Federal court documents describe Cogley's collection of 14 videos and 313 images, some showing infants, as "noteworthy for the extreme depictions of violence and abuse that it contained against the most vulnerable members of our society."

Additionally, investigators found a document on Cogley's computer titled "The Pedophile's Handbook," which outlined steps for how to lure children and sexually abuse them. 

"This 'handbook' provides some evidence that simply viewing images and videos of children being molested was no longer sufficient to the defendant," Assistant U.S. Attorney Kyle Reardon wrote in a sentencing memorandum. 

At the time of Cogley's arrest in December, an APD spokesperson said Cogley's van had the windows blacked-out and all but the front seats removed, and investigators had found evidence that Cogley intended to buy a bed for the van.

APD released an alert to the public, warning Cogley might have had local victims, but the sentencing documents say "there is insufficient evidence in the record that the defendant has committed a hands-on offense." 

Cogley agreed to plead guilty to two counts of possession of child pornography.
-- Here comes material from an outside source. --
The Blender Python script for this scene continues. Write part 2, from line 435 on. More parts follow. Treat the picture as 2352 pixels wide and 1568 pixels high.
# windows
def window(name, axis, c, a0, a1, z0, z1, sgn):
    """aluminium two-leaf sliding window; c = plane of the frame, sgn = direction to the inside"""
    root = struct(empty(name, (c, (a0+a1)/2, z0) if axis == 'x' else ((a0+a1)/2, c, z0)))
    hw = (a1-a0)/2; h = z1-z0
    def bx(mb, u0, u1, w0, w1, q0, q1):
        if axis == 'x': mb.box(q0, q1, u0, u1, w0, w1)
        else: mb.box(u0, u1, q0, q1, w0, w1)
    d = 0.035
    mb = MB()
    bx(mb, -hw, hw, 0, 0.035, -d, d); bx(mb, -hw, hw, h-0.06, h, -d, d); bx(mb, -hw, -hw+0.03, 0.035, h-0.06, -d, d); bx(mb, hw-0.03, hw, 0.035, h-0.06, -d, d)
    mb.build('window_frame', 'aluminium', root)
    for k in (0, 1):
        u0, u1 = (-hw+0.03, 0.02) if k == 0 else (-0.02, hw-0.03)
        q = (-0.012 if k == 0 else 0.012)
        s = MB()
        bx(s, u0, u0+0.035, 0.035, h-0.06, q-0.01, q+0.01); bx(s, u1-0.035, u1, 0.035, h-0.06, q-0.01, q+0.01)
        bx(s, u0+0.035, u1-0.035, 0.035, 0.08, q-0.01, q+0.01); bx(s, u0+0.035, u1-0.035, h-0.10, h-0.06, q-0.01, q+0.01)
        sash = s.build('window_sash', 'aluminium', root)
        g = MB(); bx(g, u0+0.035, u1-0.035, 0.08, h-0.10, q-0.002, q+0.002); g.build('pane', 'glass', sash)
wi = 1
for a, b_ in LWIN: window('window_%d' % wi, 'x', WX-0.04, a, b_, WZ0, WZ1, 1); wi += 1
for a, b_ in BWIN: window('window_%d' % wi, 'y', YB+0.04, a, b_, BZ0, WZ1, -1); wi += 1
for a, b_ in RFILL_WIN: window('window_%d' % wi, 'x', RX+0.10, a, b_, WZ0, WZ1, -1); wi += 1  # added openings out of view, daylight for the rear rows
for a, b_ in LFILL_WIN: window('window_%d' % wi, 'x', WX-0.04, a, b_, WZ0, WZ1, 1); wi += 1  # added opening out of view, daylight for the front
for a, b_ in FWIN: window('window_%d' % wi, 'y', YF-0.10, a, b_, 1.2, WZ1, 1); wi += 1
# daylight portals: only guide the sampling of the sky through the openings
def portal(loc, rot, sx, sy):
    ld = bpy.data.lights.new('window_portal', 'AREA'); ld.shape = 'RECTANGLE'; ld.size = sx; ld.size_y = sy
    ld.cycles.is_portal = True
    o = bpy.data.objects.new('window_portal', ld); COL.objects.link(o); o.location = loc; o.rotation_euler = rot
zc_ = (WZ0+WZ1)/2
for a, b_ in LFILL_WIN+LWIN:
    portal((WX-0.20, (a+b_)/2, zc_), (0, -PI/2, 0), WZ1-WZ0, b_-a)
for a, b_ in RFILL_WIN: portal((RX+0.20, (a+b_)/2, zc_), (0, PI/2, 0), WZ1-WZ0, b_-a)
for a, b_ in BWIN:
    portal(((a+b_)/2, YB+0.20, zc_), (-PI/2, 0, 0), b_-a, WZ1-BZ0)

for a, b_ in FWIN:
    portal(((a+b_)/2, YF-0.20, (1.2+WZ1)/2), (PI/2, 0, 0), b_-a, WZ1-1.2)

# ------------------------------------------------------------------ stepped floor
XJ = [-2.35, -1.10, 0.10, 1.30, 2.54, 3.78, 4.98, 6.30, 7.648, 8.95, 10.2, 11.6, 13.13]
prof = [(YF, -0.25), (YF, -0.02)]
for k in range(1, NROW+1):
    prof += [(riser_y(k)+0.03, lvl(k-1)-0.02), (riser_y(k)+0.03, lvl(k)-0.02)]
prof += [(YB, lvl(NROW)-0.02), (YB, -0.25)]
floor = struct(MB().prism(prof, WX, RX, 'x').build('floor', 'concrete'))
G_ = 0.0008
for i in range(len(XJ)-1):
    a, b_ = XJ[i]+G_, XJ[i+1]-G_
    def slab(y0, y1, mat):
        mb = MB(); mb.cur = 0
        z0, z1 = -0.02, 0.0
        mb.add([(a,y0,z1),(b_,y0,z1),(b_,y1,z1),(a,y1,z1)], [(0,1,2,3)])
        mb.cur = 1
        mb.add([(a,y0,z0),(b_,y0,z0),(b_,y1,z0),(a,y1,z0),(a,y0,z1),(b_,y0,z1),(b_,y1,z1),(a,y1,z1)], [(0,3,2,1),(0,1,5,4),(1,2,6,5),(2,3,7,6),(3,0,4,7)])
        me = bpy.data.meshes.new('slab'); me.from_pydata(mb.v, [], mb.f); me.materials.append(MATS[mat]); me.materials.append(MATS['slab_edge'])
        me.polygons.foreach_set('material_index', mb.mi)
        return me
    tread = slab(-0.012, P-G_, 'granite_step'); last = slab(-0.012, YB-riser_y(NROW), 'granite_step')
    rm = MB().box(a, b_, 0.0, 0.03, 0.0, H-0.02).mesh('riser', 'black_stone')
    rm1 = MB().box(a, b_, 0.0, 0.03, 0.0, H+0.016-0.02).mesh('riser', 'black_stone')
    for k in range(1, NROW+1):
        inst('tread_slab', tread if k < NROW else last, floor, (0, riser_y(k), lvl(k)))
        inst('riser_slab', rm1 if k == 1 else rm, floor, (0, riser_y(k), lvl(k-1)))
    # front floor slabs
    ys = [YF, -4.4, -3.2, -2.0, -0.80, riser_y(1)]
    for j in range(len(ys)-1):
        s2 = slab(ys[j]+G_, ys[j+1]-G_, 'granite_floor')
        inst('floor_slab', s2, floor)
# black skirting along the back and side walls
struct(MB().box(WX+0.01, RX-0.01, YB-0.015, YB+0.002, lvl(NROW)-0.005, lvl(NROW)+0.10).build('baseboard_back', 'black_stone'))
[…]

The plea agreement he signed states Cogley first downloaded child pornography 15 years ago, and preferred children aged "around 7, 7 and up."

The document also says Cogley was using an encrypted and anonymous web browser at the time of APD's search, indicating to Reardon, "That he was more sophisticated than the average user." 

A sentencing document prepared by Cogley's defense attorney, Matthew Scoble, says Cogley "appears to have suffered from a kind of benign neglect as a child." The memorandum says Cogley's parents withdrew him from school when he was in the eighth grade, and made no effort to enroll him in an alternative school or home school him. Cogley does not have a GED, and last worked at Smashburger. 

Scoble also noted that Cogley sustained a "catastrophic brain injury" after he was in a serious car accident that left him disabled. 

Cogley gave a brief statement, saying "I am sorry for those kids," and "It saddens me greatly that so many kids are abused like that." He also said he wanted to return to his parents and his cats, which depend on him. 

Reardon said after the hearing, "I believe he's sorry he got caught, but it's speculation to question what his motives are." 

On behalf of Cogley, Scoble requested a sentence of five years imprisonment with 25 years of supervised release to follow, while Reardon asked the judge to impose a sentence of 10 years, and a lifetime of supervised release. 

U.S. District Court Judge Ralph Beistline sentenced Cogley to eight and a half years, with 30 years of supervised release to follow.  

Before Cogley was taken out of the courtroom, he formed a heart with his hands and told members of his family, "See you in eight years."